As you draw near to God, you get split again and again and again. What before seemed one becomes two or more, and only one of the set (or none) can continue. Simultaneously, at each split, God provides something new. Thus, like a bone becoming a fossil, everything you have and are is incrementally replaced with something more enduring and valuable than what was there before--something more like God.
Life is not like the racist joke that any kid growing up in the 80s still has memorized:
Me Chinese, me play joke, me go pee pee in your Coke
Me American, me so smart, me no drink the pee pee part.

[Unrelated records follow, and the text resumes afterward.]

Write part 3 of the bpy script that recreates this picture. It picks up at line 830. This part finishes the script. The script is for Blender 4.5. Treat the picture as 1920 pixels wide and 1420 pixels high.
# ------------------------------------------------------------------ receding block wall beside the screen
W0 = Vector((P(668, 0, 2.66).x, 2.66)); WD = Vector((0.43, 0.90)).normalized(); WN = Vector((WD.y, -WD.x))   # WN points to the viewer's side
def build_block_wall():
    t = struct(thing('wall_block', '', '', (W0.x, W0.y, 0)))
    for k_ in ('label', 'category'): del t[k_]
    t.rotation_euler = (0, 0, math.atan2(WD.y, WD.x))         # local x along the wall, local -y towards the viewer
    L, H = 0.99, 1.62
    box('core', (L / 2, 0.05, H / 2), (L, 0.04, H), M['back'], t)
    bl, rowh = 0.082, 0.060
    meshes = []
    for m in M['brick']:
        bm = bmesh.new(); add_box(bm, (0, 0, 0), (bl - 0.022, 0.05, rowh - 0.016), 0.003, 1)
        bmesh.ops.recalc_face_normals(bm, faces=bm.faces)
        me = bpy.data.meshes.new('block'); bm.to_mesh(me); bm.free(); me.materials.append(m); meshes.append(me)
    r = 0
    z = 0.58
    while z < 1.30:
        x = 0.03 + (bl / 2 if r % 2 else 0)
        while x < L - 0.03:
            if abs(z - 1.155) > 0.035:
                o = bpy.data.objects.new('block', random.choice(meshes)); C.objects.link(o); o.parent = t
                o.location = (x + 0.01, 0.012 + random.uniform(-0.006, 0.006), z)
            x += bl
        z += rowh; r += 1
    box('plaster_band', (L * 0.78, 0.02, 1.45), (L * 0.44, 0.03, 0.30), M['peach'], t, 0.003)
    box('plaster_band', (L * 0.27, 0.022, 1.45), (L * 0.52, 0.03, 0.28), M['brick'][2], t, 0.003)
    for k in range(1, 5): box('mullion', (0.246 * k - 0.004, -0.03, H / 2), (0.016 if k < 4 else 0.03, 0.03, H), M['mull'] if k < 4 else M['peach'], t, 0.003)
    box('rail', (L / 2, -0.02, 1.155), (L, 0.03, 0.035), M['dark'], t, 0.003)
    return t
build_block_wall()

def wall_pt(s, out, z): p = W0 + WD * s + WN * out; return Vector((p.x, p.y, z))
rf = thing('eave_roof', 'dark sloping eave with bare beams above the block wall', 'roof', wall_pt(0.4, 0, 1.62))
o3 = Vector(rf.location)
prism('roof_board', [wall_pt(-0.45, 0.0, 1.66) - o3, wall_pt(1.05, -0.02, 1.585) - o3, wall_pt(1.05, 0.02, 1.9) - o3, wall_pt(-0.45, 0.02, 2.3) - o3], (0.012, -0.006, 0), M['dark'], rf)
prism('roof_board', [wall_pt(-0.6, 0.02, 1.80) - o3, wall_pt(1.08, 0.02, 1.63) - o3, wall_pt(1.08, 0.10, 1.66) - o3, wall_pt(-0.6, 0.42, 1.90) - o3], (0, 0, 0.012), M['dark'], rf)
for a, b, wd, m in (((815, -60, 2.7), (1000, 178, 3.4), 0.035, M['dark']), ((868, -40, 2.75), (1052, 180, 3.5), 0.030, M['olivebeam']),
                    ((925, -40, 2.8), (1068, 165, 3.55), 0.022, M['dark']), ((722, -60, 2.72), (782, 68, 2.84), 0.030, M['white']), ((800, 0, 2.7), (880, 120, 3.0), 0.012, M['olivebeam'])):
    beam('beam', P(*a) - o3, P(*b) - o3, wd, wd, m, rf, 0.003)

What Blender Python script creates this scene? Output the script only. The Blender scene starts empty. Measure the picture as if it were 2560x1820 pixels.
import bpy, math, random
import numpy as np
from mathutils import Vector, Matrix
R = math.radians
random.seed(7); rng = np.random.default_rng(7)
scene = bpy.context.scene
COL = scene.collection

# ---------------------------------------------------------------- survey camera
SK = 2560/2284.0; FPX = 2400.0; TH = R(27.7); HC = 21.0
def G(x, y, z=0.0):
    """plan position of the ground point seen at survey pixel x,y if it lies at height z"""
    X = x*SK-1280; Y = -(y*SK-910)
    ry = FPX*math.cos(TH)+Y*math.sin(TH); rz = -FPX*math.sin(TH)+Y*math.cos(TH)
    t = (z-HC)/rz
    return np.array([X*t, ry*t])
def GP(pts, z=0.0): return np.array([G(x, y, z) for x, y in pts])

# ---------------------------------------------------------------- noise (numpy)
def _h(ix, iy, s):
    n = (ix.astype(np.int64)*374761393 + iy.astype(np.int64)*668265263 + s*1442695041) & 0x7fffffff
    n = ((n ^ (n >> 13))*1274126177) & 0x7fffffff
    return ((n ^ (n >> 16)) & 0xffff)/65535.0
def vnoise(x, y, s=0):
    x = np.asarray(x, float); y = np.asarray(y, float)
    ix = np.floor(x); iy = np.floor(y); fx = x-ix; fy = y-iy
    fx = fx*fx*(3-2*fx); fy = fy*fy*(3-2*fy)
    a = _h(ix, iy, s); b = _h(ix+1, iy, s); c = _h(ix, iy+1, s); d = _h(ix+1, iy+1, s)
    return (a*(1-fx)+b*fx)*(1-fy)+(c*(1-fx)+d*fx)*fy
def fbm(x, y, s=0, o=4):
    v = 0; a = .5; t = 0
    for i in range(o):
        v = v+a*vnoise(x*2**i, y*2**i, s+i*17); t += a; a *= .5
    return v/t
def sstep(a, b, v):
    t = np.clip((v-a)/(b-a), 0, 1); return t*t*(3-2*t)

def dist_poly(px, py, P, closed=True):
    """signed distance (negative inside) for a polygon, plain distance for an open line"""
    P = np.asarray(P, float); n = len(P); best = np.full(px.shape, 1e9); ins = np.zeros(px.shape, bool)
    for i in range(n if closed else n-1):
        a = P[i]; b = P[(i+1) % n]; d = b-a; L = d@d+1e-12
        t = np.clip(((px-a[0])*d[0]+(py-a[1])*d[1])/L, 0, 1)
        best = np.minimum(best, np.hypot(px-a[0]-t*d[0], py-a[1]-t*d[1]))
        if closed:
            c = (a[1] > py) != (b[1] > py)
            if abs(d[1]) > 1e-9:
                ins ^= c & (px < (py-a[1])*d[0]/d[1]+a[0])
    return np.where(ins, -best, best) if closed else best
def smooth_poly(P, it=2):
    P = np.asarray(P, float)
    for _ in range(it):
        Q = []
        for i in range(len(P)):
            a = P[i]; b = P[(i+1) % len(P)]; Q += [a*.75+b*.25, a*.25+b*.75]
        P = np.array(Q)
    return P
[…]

If someone pees in your coke, and you drink it, you just drank pee. Stop pretending that the "normal" things that you do aren't harming you and those you love. Stop pretending that you can drink deeply of the wine of Babylon without drinking the part that makes you drunk.
15 but as He who called you is holy, you also be holy in all your conduct, 16 because it is written, “Be holy, for I am holy.” (1 Peter 1, NKJV)
No amount of less-than-your-best can dwell in God's presence, and any enduring less-than-your-best is an obstacle that will continuously prevent you from drawing nearer to him.
This has implications that span every aspect of your life. It applies to how you eat, sleep, play, work, love, live, and die. It applies to the school, friend, and recreational choices you make for your kids.
If there is anything in your life that does not align with what you believe God would do in your place, fix it. Fix it today. If it's too big to fix in a day, decide what measurable progress you will make today. Do something--anything--right this second to move the needle, even a little bit.
Accept his invitation to come up higher by setting aside what belongs below. Ascend up the rainbow bridge. Everything better than what you are and what you have lies beyond who you presently are. Come and feast upon his bounty of betterment. Come and see, and partake, and be stuffed to the gills with his goodness.